Let $\phi(z)=\frac{az+b}{cz+d}$ be a Möbius transformation, with $a,b,c,d\in \mathbb{R}$ and $ad-bc=1$ (so $\phi$ can be viewed as an element of $SL_2(\mathbb{R})$. Let $\mathbb{H}=\{z\in\mathbb{C}: \Im(z)>0\}$ be the upper half-plane, and fix a compact set $K\subset \mathbb{H}$. Suppose $z,\phi(z)\in K$. Can we provide a bound for $a,b,c,d$ depending only on the set $K$?
Since $K\subset\mathbb{H}$, in particular $K\cap \mathbb{R}=\emptyset$, so $K$ is at a positive distance from the real axis.
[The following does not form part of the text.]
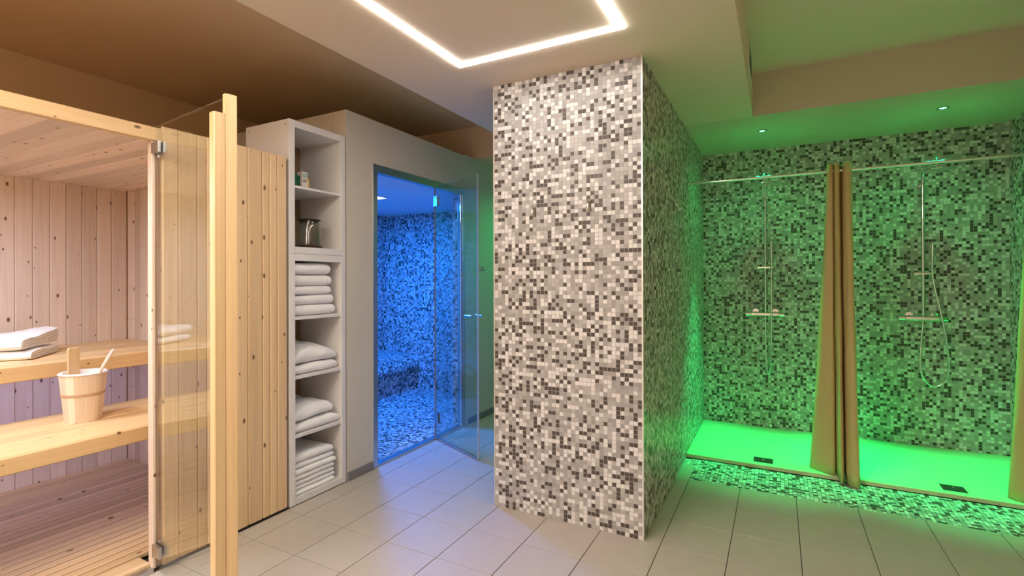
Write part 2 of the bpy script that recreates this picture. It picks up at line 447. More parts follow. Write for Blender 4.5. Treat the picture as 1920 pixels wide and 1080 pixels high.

Since it is also bounded, we deduce the existence of positive numbers $r$ and $M$ such that the inequalities
$$ r \le |w|\le M$$ $$r\le \Im (w)\le M$$
hold for every $w\in K$, and so they hold in particular for $z$ and $\phi(z)$. I've tried playing around with this but got nowhere. I also tried to use the fact that $$\Im \phi(z)=\frac{\Im z}{|cz+d|^2}$$ but I keep getting bounds along the lines of $(|cz|-|d|)^2\le \frac{M}{r}$ which I can't use to dominate $c$ or $d$. I've been able to solve the related problem $|\phi(i)-i|\le \varepsilon \implies |a|,|b|,|c|,|d|\le C_\varepsilon$, where the computations are much simpler, and tried using adequate Möbius maps to transfer the general case to this one, but couldn't get it to work.
EDIT: I was able to get
$$r\le |\Im \phi(z)|=\frac{|\Im z|}{|cz+d|^2}\le \frac{M}{c\Im z}\le \frac{M}{c^2r^2}$$
and so $c$ is bounded. But then
$$r\le |\Im \phi(z)|\le \frac{M}{|\Re (cz+d)|^2}=\frac{M}{|d+c\Re z|^2}$$
and thus $|d+c\Re z|\le \left(\frac{M}{r}\right)^{1/2}$, so $d$ must be bounded, since $c$ and $|z|$ are.
I still haven't been able to control $a$ and $b$. Getting lower bounds for $|c|$ and $|d|$ might be useful, since we know $ad-bc=1$, but I don't know if that is possible.
Let's first consider the case of $z=i \in K.$ Then
$$\tag 1 \phi(i) = \frac{ai+b}{ci+d} = \frac{ac+bd+i(ad-bc)}{c^2+d^2} = \frac{ac+bd+i}{c^2+d^2}.$$
So the imaginary part of $\phi(i)$ equals $1/(c^2+d^2).$ Because $K$ is compact, the imaginary parts of points in $K$ must be bounded above and below by positive constants (depending on $K$). This implies $c^2+d^2$ is also bounded above and below by positive constants depending on $K$.
On the other hand,
$$|\phi(i)| =\frac{|ai+b|}{|ci+d||}= \frac{ (a^2+b^2)^{1/2} }{ (c^2+d^2)^{1/2} }.$$
Since $|\phi(i)|$ is itself bounded above and below by positive constants (again depending on $K$), the same must be true of the numerator $(a^2+b^2)^{1/2},$ since we've already shown this for the denominator.
We're done in the case $z=i.$ But I think the general case is reducible to this case. After all, whatever $z,K$ are, we are just off by a translation and dilation, the former bounded and the latter bounded above and below by positive constants (again depending on $K$).